Sejmowa komisja zdrowia zaaprobowała prawie wszystkie rozwiązania zaproponowane przez rząd. Nie zgodziła się jednak na to, by wzrost wyceny kosztów świadczeń medycznych od października tego roku dotyczył tylko niektórych szpitali, jak chciał rząd. Zgodnie z projektem, wskaźnik udziału kosztów pracy w wycenie poszczególnych świadczeń wykonywanych miałby wzrosnąć tylko w szpitalach powiatowych i gminnych - z 0,56 do 0,65. Budziło to sprzeciw lekarzy i pielęgniarek.
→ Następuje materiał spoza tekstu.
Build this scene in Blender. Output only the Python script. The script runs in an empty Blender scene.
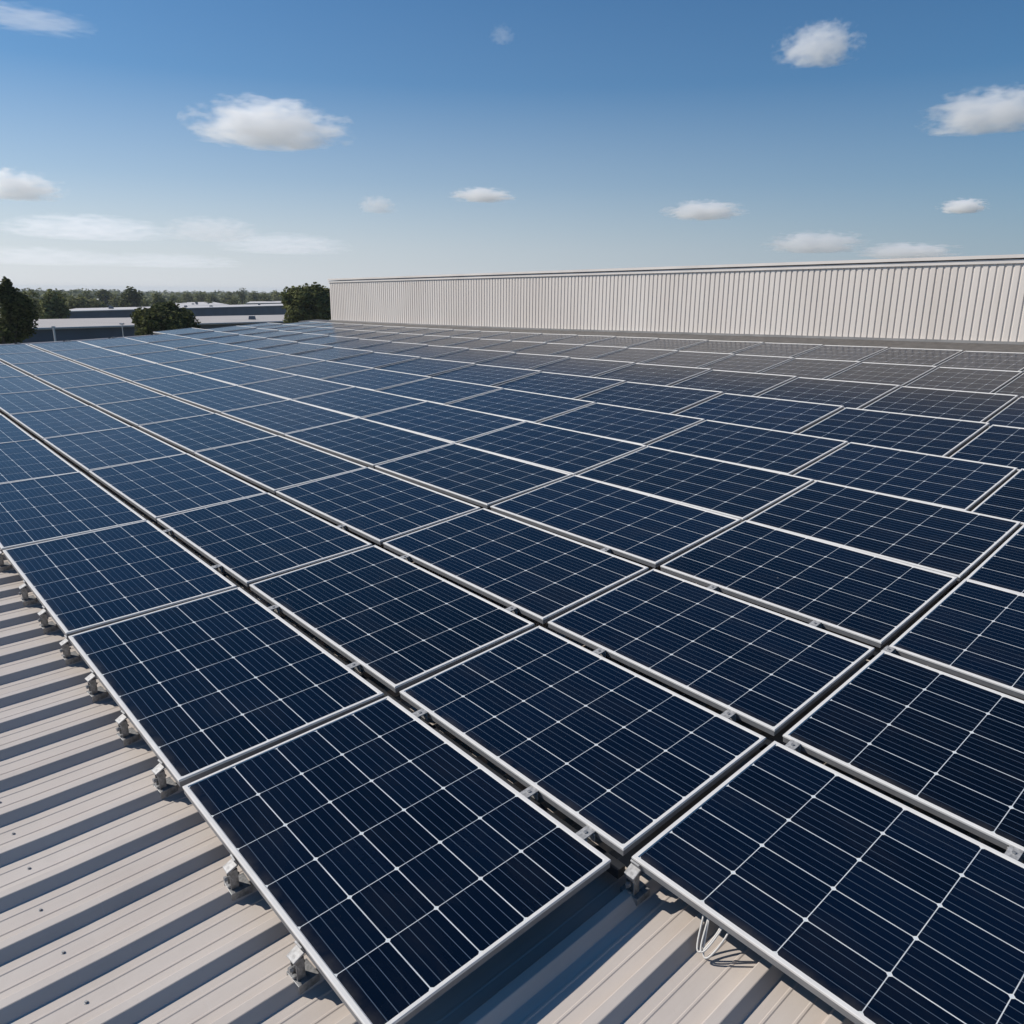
import bpy, bmesh, math, random
from mathutils import Vector, Matrix, noise
C = bpy.context.scene
COL = C.collection
random.seed(11)

# ------------------------------------------------------------------ camera, sky, sun, exposure
EYE = Vector((0.0, 0.0, 8.6))
F, PITCH, ROLL = 794.146, 0.269631, 0.010098
SCALE = 1.8
fwd = Vector((0, math.cos(PITCH), -math.sin(PITCH)))
up0 = Vector((0, math.sin(PITCH), math.cos(PITCH)))
rt0 = Vector((1, 0, 0))
RT = math.cos(ROLL) * rt0 + math.sin(ROLL) * up0
UP = -math.sin(ROLL) * rt0 + math.cos(ROLL) * up0
cd = bpy.data.cameras.new('camera')
cam = bpy.data.objects.new('camera', cd)
COL.objects.link(cam)
cam.matrix_world = Matrix(((RT.x, UP.x, -fwd.x, EYE.x), (RT.y, UP.y, -fwd.y, EYE.y), (RT.z, UP.z, -fwd.z, EYE.z), (0, 0, 0, 1)))
cd.sensor_width = 36
cd.lens = 36 * F / 1024
cd.clip_start, cd.clip_end = 0.05, 20000
C.camera = cam

SUN_DIR = Vector((-0.97, 0.25, 0)).normalized()          # where the sun stands, on the ground plan
SUN_EL = math.radians(40)
world = bpy.data.worlds.new('World')
C.world = world
world.use_nodes = True
wn = world.node_tree
sky = wn.nodes.new('ShaderNodeTexSky')
sky.sky_type = 'NISHITA'
sky.sun_disc = False
sky.sun_elevation = SUN_EL
sky.sun_rotation = math.atan2(SUN_DIR.x, SUN_DIR.y)
sky.altitude = 0
sky.air_density = 1.0
sky.dust_density = 0.25
sky.ozone_density = 1.2
def world_node(typ, **kw):
    x = wn.nodes.new(typ)
    for k, v in kw.items(): setattr(x, k, v)
    return x
# pale humid air low over the horizon, brighter towards the sun
wco = world_node('ShaderNodeTexCoord')
wsp = world_node('ShaderNodeSeparateXYZ'); wn.links.new(wco.outputs['Generated'], wsp.inputs[0])
wrm = world_node('ShaderNodeValToRGB'); wn.links.new(wsp.outputs[2], wrm.inputs[0])
for _ in range(3): wrm.color_ramp.elements.new(.5)
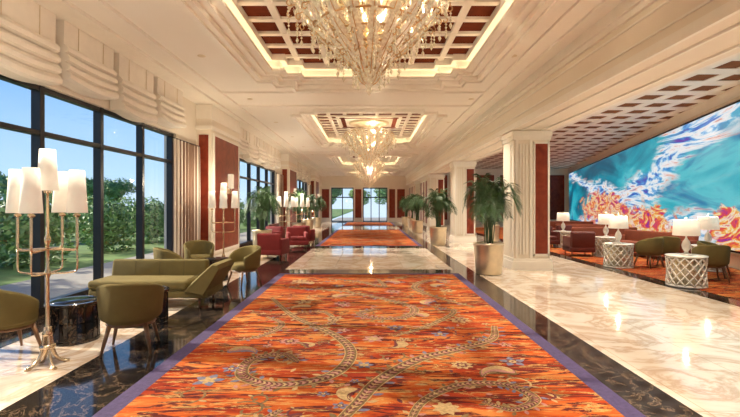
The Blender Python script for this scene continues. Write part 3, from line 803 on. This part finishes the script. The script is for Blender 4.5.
def bulb(x,y,z,e):
    l=bpy.data.lights.new('lamp_bulb','POINT'); l.energy=e; l.shadow_soft_size=.03; l.color=(1,.85,.62)
    o=bpy.data.objects.new('shade_bulb_lamp',l); scene.collection.objects.link(o); o.location=(x,y,z)
for x,y in((-3.3,4.62),(-3.75,11.6),(-3.5,19.0),(-3.3,22.2)): bulb(x,y,2.27,30)
for x,y in((6.45,9.15),)+tb[:3]: bulb(x,y,.633+.80,14)
# ---------------------------------------------------------------- outside
b=B(); b.box(-200,XL-.31,-60,200,-.3,-.12,M_grass); b.make('ground_lawn')
b=B(); b.box(-7.6,XL-.32,-6,44,-.119,-.02,M_terr); b.make('terrace_paving')
b=B(); b.box(-4,14,Y1+.32,60,-.3,-.02,M_terr); b.make('terrace_entry')
def tree(seed,h,r,trunk,leafm,nl=2600):
    random.seed(seed); b=B()
    if trunk:
        b.tube([(0,0,0),(.05,0,h*.3),(-.03,.04,h*.6)],[.12,.09,.05],M_trunk,8)
        for k in range(5):
            a=k*1.3; b.tube([(0,0,h*.35),(math.cos(a)*r*.5,math.sin(a)*r*.5,h*.65)],[.05,.02],M_trunk,6)
    blobs=[]
    for k in range(9):
        a=random.random()*6.3; q=random.uniform(0,.6)*r
        z=random.uniform(.45,.82)*h if trunk else random.uniform(.2,.72)*h
        blobs.append((Vector((q*math.cos(a),q*math.sin(a),z)),random.uniform(.4,.6)*r))
    for k in range(nl):
        c,rr=random.choice(blobs)
        d=Vector((random.gauss(0,1),random.gauss(0,1),random.gauss(0,1))).normalized()*rr*random.uniform(.75,1.05); d.z*=.8
        p=c+d
        if p.z<.02: p.z=.05
        u=Vector((random.gauss(0,1),random.gauss(0,1),random.gauss(0,.6))).normalized(); w=u.cross(d.normalized()+Vector((.01,.02,0))).normalized()
        s=random.uniform(.07,.13)*(1 if h<3 else 1.5)
        b.add([p-u*s,p+w*s*.5,p+u*s,p-w*s*.5],[(0,1,2,3)],leafm)
    return b
t1=tree(1,4.6,2.0,True,M_tree,3200).make('garden_tree',(-19,12,-.12))
t2=tree(2,5.5,2.3,True,M_tree2,3200).make('garden_tree',(-24,20,-.12))
bu=tree(5,2.3,1.5,False,M_tree2,2600).make('garden_shrub',(-9.9,9.0,-.12))
random.seed(11)
for y in range(10,60,4): inst(bu,(-9.9+random.uniform(-.4,.4),y+3,-.12),random.random()*6,random.uniform(.65,1.1))
inst(bu,(-9.8,5.4,-.12),2,1.05)
bu2=tree(8,2.6,1.7,False,M_tree,2600).make('garden_shrub',(-13.5,12.5,-.12))
for y in range(16,70,5): inst(bu2,(-13.5-y*.1,y,-.12),random.random()*6,random.uniform(.8,1.1))
for i in range(46):
    y=random.uniform(8,120); x=-random.uniform(18,26)-y*.35
    inst(random.choice([t1,t2]),(x,y,-.12),random.random()*6,random.uniform(.7,1.0)+y*.006)
for i in range(7): inst(random.choice([t1,t2]),(-14+i*4.2,66+random.uniform(-3,4),-.12),i,1.0)
# ---------------------------------------------------------------- sun, sky
s=bpy.data.lights.new('sun','SUN'); s.energy=5.2; s.angle=math.radians(1.2); s.color=(1,.87,.68)
o=bpy.data.objects.new('sun',s); scene.collection.objects.link(o)
dv=Vector((1,-.14,-.44)).normalized(); o.rotation_euler=dv.to_track_quat('-Z','Y').to_euler(); o.location=(-30,10,20)
w=bpy.data.worlds.new('world'); scene.world=w; w.use_nodes=True; nt=w.node_tree
tc=nt.nodes.new('ShaderNodeTexCoord'); sp=nt.nodes.new('ShaderNodeSeparateXYZ'); nt.links.new(tc.outputs['Generated'],sp.inputs[0])
r=ramp(nt,[(0,(.70,.85,1.0)),(.06,(.52,.75,.98)),(.25,(.22,.48,.88)),(.7,(.06,.20,.6))])
nt.links.new(sp.outputs['Z'],r.inputs['Fac']); nt.links.new(r.outputs['Color'],nt.nodes['Background'].inputs['Color'])
nt.nodes['Background'].inputs['Strength'].default_value=.62
# ---------------------------------------------------------------- camera
cam=bpy.data.cameras.new('camera'); co=bpy.data.objects.new('camera',cam); scene.collection.objects.link(co)
co.location=(0,0,1.65); co.rotation_euler=(pi/2,0,0); cam.sensor_width=36; cam.lens=450/740*36; cam.shift_y=-3.5/740; cam.shift_x=1/740
cam.clip_end=500; scene.camera=co
scene.view_settings.view_transform='Standard'
scene.view_settings.exposure=.92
Komisja rekomenduje więc poprawkę,by podnieść wskaźnik wyceny we wszystkich szpitalach.
Zgodnie z rządowym projektem podwyżki, które wypłacono pracownikom służby zdrowia w 2007 r., mają być wliczone do ich wynagrodzenia zasadniczego. Do tej pory dołączane były do pensji jako dodatek. Podwyżki będą, tak jak do tej pory, przekazywane przez NFZ do szpitali tzw. dwoma strumieniami, tj. oddzielnie na świadczenia zdrowotne, które placówka wykonała i oddzielnie na podwyżki. Taki stan rzeczy będzie obowiązywał jednak tylko w przyszłym roku. W roku 2009 i latach następnych środki na utrzymanie podwyżek będą wliczane w sumę kontraktu.
Według rządowego projektu, min. 40% wzrostu kontraktu placówki musi być, pod groźbą sankcji, przeznaczone na wzrost płac pracowników. Kontrolę nad tym ma prowadzić Państwowa Inspekcja Pracy.
Rządowy projekt był przygotowany w lipcu podczas negocjacji związków zawodowych ochrony zdrowia z ministrem zdrowia. Związkowcy nie byli z niego zadowoleni, bo nie gwarantował im podwyżek jeszcze w tym roku, tylko przedłużał istnienie podwyżek uzyskanych rok wcześniej.
Specjalnie po to, by "przypilnować" tego projektu i by zabiegać o wprowadzenie do niego zmian, do Warszawy - przed gmach Sejmu - przyjechała 30-osobowa delegacja Ogólnopolskiego Związku Pielęgniarek i Położnych. Siostry rozbiły naprzeciw gmachu Sejmu kilka namiotów i prowadzą akcje informacyjną.